Every marketer ultimately aims to do the same thing: Improve their results as they spend less on advertising. Neuromarketing is a promising approach that can help marketers work towards this goal.
What Is Neuromarketing?
Neuromarketing enables a smarter kind of marketing that vastly improves the effectiveness of any marketing material, and it’s centerd around understanding how a customer’s brain works, and how various promotional activities will affect them.
How It Works
Basically, there are two methods that can be used to track a customer’s brain activity. Each method has its own advantages and disadvantages, with the names of each being functional magnetic resonance imaging (fMRI) and electroencephalography (EEG).

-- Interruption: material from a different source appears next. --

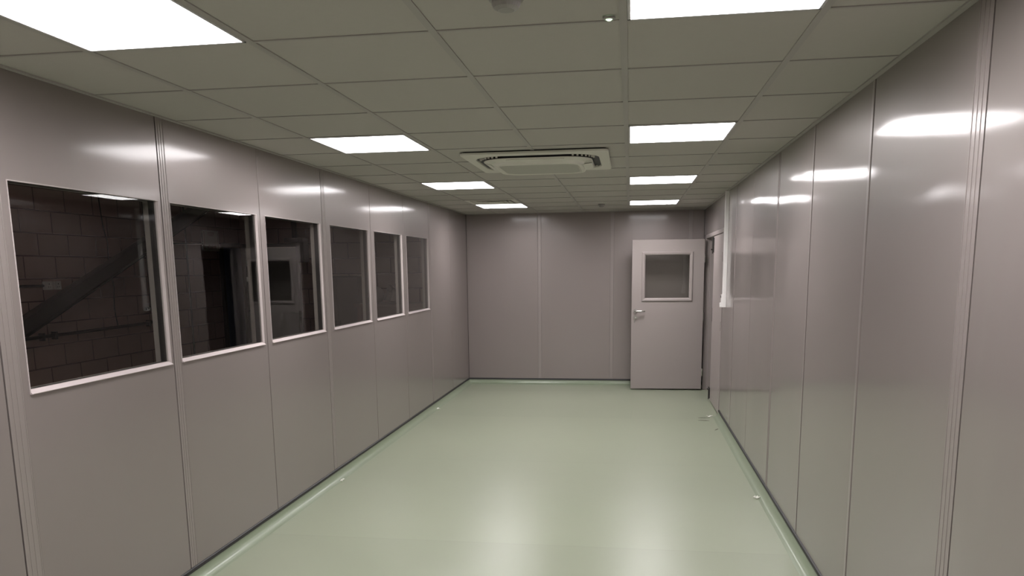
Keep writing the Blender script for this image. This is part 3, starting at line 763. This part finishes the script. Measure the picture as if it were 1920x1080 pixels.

The former utilizes a powerful magnet that tracks blood flow through the brain as the customer looks at various cues. The latter utilizes a cap of electrodes that attach to the customer’s scalp.
fMRI is highly accurate and even lets the examiners see how the “pleasure center” of the customer’s brain is responding to cues. However, it’s very expensive with the equipment costing up to $1,000/hour to run. The customers are also required to lie inside the huge machine.
EEG is much less expensive and it enables examiners to recognize anger, sorrow, lust, and excitements by measuring the electrical waves in the customer’s brain. However, it does not enable them to see deeper into the brain where the pleasure center is found.
Why Use It?
Neuromarketing is an advanced concept, but it has actually been around for about ten years now. Why would your business want to start using it?
- Keep up with your competitors. Among the list of early innovators, you’ll find companies like Campbell’s Soup, Gerber, and Frito-Lay.
- Get in before it gets big. As machinery becomes more accessible, more businesses are tapping into the power of Neuromarketing. 3
- Focus attention where it matters. The use of “eye gaze” analysis can help you figure out where to place images in your ad in order to get your ad attention, without taking away from the copy itself.
- Re-design your packaging. Packaging is by far one of the most important aspects of any product. You can join the ranks of top corporations by using neuromarketing to optimize every inch of it.
- Choose the right colors. Neuromarketing can help you select the strongest colors for your brand.
- Evaluate satisfaction. You can use neuromarketing to evaluate the emotions your brand and products provoke.
- Detect trends early. Neuromarketing can enable you to catch on to new industry trends before your competitors by getting face-to-face with your customers.
- Reveal hidden opinions. In one study, it was found that a focus group said they disliked an ad for fear of judgment from other group members. An EEG follow-up revealed that they all actually enjoyed it.
- Perfect your prototypes. Hyundai used EEG testing to reveal what features drivers liked the most in their vehicle designs.
- Set the right price. Numbers ending in $0.99 may not always be the most bargain-buyer-friendly. One study showed that round numbers work better for emotionally-charged decisions. Neuromarketing may reveal some interesting price point information for your company too.
Neuromarketing isn’t a replacement of traditional marketing methods but, rather, a field to be used alongside traditional methods to gain a clearer picture of a consumer’s profile.
Neuromarketing can provide insights into the implicit decisions of a consumer, but its still important to know the explicit decisions and attractions of consumers. It would be paired nicely with behavioural marketing.